Por la recomendación del Vs.5, hemos observado que un problema que podía afectar a los corintios, ¡y a nosotros mismos hoy! era que se permitieran juzgar algo antes de tiempo. En el Cap. 2 Vs.14 la Escritura asegura: “El espiritual juzga todas las cosas, pero él no es juzgado de nadie, porque ¿Quién conoció la mente del Señor? ¿Quién le instruirá? Mas nosotros tenemos la mente de Cristo” Un creyente espiritual posee la capacidad de juzgar debidamente “algo”. (no a “alguien”) mediante el adecuado discernimiento de la Palabra de Dios. Por ejemplo, no desconocemos que el dios de este siglo ha impuesto a los que siguen la corriente del mundo una “nueva moral” que, obviamente, no es otra cosa que vieja inmoralidad. Pero, ¿qué ocurre cuando esas tendencias se introducen también en las esferas religiosas? Los creyentes espirituales juzgarán la situación a la luz de la Palabra de Dios, y se sujetarán a las instrucciones divinas sin temor a ser juzgados a su vez como anticuados, arcaicos o “legalistas”. En cambio, los carnales aducirán “razones prácticas” para ignorar o, si es preciso, torcer las enseñanzas escriturales, adaptándose a las modalidades mundanas.
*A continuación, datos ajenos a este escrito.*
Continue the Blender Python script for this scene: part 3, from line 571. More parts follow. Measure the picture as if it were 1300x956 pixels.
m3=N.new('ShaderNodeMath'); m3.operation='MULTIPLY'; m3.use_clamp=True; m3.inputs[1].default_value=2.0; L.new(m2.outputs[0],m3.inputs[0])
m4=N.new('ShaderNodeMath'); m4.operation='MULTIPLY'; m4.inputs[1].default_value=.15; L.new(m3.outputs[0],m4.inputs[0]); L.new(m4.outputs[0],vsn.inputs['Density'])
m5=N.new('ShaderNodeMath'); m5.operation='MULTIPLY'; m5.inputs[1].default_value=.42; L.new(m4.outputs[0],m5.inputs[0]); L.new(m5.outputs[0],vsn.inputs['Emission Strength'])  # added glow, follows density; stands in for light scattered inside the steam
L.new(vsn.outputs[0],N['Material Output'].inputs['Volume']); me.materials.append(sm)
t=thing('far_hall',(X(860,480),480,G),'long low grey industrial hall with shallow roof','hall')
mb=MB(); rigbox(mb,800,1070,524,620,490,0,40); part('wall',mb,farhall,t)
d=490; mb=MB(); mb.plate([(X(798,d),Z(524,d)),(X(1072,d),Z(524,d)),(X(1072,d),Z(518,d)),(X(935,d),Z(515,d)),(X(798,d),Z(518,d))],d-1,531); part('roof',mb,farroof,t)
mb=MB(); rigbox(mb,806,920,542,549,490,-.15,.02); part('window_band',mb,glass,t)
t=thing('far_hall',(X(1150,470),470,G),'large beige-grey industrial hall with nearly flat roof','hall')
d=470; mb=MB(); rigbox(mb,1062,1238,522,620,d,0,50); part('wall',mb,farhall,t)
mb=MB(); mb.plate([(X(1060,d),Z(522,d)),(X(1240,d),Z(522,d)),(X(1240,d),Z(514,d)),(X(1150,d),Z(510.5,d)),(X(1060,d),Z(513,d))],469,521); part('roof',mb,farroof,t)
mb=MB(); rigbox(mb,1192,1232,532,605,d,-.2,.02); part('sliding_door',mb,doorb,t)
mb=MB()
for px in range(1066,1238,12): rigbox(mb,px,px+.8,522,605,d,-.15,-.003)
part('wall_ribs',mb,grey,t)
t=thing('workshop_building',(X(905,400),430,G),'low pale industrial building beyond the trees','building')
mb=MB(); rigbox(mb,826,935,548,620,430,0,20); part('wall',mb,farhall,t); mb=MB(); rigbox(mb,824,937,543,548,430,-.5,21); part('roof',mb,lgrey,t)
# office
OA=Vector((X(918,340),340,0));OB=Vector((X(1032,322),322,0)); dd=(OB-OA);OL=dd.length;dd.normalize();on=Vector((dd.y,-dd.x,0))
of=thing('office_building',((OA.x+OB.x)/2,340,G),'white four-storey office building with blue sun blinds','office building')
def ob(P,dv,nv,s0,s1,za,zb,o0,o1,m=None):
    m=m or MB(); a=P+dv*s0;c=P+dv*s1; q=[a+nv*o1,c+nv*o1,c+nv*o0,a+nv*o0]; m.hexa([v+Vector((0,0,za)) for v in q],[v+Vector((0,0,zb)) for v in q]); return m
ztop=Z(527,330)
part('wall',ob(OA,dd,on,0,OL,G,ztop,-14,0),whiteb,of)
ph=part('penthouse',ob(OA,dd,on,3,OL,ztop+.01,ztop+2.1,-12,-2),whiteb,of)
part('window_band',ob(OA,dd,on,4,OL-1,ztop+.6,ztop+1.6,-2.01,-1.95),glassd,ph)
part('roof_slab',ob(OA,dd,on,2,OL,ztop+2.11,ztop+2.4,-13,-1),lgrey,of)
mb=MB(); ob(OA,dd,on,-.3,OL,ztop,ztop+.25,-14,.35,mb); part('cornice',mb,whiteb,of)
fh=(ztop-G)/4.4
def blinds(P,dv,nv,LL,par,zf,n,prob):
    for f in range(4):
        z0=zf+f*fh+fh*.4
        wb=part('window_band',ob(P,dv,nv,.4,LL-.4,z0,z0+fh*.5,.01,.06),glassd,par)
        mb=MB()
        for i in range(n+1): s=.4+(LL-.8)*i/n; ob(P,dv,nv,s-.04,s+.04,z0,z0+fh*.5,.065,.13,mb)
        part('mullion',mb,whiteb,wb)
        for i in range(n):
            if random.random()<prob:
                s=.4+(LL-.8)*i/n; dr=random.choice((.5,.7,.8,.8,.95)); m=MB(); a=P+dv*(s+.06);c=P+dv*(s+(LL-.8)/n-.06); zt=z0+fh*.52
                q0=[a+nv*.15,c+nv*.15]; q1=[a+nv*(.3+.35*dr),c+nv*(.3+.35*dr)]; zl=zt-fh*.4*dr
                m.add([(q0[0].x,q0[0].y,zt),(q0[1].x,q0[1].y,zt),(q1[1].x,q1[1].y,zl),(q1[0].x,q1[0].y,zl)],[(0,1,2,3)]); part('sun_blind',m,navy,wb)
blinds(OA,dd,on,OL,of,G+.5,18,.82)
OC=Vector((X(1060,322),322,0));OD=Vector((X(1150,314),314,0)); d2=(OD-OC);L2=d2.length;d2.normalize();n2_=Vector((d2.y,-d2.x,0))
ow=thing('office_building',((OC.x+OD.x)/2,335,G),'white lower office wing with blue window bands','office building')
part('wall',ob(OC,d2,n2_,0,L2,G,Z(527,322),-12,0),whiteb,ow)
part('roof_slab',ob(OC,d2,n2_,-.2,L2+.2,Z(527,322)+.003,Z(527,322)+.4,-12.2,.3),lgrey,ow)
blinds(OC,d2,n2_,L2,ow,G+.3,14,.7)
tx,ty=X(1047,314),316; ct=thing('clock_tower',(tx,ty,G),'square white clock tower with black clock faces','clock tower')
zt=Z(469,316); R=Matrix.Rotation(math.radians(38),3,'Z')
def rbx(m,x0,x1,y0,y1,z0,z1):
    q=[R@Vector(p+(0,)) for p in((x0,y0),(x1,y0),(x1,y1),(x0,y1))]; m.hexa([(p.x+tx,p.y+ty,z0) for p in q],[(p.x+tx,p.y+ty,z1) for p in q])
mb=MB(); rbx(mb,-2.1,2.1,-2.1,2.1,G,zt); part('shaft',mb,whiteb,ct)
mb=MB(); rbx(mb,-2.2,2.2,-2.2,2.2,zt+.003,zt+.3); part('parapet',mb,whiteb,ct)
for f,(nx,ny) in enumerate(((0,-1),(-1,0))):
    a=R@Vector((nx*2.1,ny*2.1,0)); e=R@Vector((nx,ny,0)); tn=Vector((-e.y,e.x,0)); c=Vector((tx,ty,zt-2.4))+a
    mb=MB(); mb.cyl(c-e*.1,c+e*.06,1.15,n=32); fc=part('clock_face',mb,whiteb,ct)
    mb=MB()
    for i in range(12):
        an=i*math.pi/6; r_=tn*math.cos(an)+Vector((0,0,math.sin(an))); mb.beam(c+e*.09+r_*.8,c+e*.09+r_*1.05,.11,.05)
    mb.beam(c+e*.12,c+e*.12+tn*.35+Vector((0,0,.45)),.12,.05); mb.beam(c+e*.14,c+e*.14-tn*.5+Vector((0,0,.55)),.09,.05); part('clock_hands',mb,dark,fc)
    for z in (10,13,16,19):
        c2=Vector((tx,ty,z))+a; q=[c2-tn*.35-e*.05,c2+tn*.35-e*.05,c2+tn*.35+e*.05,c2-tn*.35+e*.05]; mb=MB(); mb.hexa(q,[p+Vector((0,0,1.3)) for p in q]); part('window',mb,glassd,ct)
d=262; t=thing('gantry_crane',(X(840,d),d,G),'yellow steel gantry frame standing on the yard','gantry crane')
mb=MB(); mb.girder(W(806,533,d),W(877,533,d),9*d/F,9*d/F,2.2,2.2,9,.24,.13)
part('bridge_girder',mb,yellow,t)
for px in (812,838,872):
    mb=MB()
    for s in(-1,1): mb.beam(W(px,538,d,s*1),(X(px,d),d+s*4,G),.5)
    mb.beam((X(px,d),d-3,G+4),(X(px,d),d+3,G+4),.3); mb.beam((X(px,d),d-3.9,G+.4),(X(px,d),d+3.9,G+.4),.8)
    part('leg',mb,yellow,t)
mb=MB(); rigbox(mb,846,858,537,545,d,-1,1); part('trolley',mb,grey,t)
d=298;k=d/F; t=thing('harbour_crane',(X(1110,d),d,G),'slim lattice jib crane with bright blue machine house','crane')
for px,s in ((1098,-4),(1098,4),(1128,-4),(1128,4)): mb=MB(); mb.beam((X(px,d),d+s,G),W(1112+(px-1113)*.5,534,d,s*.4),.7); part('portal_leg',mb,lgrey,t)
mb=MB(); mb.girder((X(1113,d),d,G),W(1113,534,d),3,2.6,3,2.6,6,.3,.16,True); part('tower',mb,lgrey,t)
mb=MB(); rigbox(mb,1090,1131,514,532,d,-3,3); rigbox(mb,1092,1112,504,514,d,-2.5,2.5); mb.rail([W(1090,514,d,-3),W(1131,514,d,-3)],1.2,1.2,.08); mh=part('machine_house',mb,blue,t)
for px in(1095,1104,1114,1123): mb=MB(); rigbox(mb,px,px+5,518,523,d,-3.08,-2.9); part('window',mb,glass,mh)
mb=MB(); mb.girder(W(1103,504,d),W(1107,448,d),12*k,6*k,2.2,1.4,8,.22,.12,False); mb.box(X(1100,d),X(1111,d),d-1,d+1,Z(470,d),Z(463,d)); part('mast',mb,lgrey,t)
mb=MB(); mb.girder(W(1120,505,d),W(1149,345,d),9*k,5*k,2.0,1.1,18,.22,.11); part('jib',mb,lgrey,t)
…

Así, en ciertos círculos cristianos se tiende a consentir ligeramente el divorcio seguido de recasamiento, el concubinato, la homosexualidad, el aborto deliberado y otras formas semejantes de depravación expresamente condenadas por la Palabra de Dios. Legitimar lo ilegítimo bajo la excusa de procurar enmendar situaciones que de otro modo presuntamente no se podrían superar, es pretender instruir al Señor respecto de aquellos preceptos que en opinión de los hombres no encajan en la dinámica moderna.

En el vs.6, Pablo expresa la necesidad de que los corintios aprendieran “a no pensar más de lo que está escrito”. Quizás sea esto lo primero que un creyente debiera aprender, pero sencillamente nos cuesta hacerlo..
Como consecuencia, notamos una creciente influencia de quienes pretenden que la iglesia ignore los principios inamovibles de la Palabra de Dios, cediendo terreno a aquellas prácticas orientadas a la satisfacción de los deseos de la carne.

Pablo, después de describir la situación de los apóstoles en relación con la perspectiva desorientada de los corintios, por intermedio de Timoteo debe recordar a los hermanos su proceder en Cristo, de la manera que enseñaba en todas partes y en todas las iglesias. (1ª Co.4:17) Notemos que la enseñanza fue impartida igualmente “en todas partes y en todas las iglesias”. Esto echa por tierra la pretensión de esgrimir diferencias de orden social, cultural, económico u otro cualquiera, para justificar la actitud de desentenderse de los preceptos escriturales. Sólo los que estaban envanecidos cuestionaban la enseñanza y autoridad del apóstol, perdiendo el privilegio de comprobar el poder de Dios que resultaba de la obediencia incondicional a las Sagradas Escrituras.